Rinjani sejak lama menjadi salah satu tujuan wisata utama di Lombok, yang berkunjung tidak hanya dari Indonesia, wisatawan dari seluruh dunia juga banyak yang masuk kesini. Kami orang Sasak, tak segan membagi keindahannya. Untuk menapakiu Rinjani, pendaki bisa lewat dari 3 jalur, Sembalun Lawang, Senaru dan Torean, masing-masing punya tantangan alam yang berbeda. Selain pertanian, wisata Rinjani juga menjadi penopang hidup kami, banyak teman tiang akhirnya jadi porter dan pemandu wisata. Menjadi porter bukan hal yang mudah, soal mbeban berat yang harus dibawa itu nomer 2, namun yang utama bagaimana menjaga kepercayaan yang dititipkan oleh para tamu. Mereka harus tiba lebih dulu di pos yang telah ditentukan, sebab, tugasnya bukan hanya membawa barang, kawan-kawan tiang ini juga merangkap menjadi juru masak ditengah pegunungan, makanya, sampai penggorengan merupakan bawaan wjib, mereka menyebutnya senjata perang. Mendaki gunung itu sudah capek, makanya tamu harus dihibur dengan menu istimewa. Keindahan Rinjani dan makan enak akan menjadi pengalamn yang tidak terlupa. Buat para petualang, gunung ini tak mudah ditaklukan, menjelang puncak bukit pasir menghadang, ibaratnya naik 1 langkah namun runtuhan pasir yang kita pijak bisa membawa turun 4 langah. Buat orang Sasak, ini menambah kuat tekad kami untuk segera sampai ke tempat suci. Orang Sasak punya legenda tentang dewi Anjani, seorang putri raja yang kabur menolak kehendak sang ayahanda, Ruh dewi Anjani pun menjelma menjadi penjaga Gunung Rinjani dan bersemayam di puncaknya.
Sejarah letusan gunung Rinjani dimulai sejak tahun 1847 sampai 2004, telah 9 kali meletus yang berkisar dibagian dalam Kaldera.

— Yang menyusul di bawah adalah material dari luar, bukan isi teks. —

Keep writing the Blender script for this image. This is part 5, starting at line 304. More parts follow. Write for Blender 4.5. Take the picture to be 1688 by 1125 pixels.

Kaldera yang sebagian besar terisi air, dan membentuk danau yang dinamakan danau Segara Anak. Segara Anak menjadi sumber mata air yang mengaliri seluruh pulau Lombok, karena itu semualah, tempat ini menjadi favorit para pendaki untuk berkemah. Disini kita bisa melihat gunung Rinjani memulai kehidupan baru, ditengah danau sebuah anak gunung muncul, ia disebut gunung Baru Jari.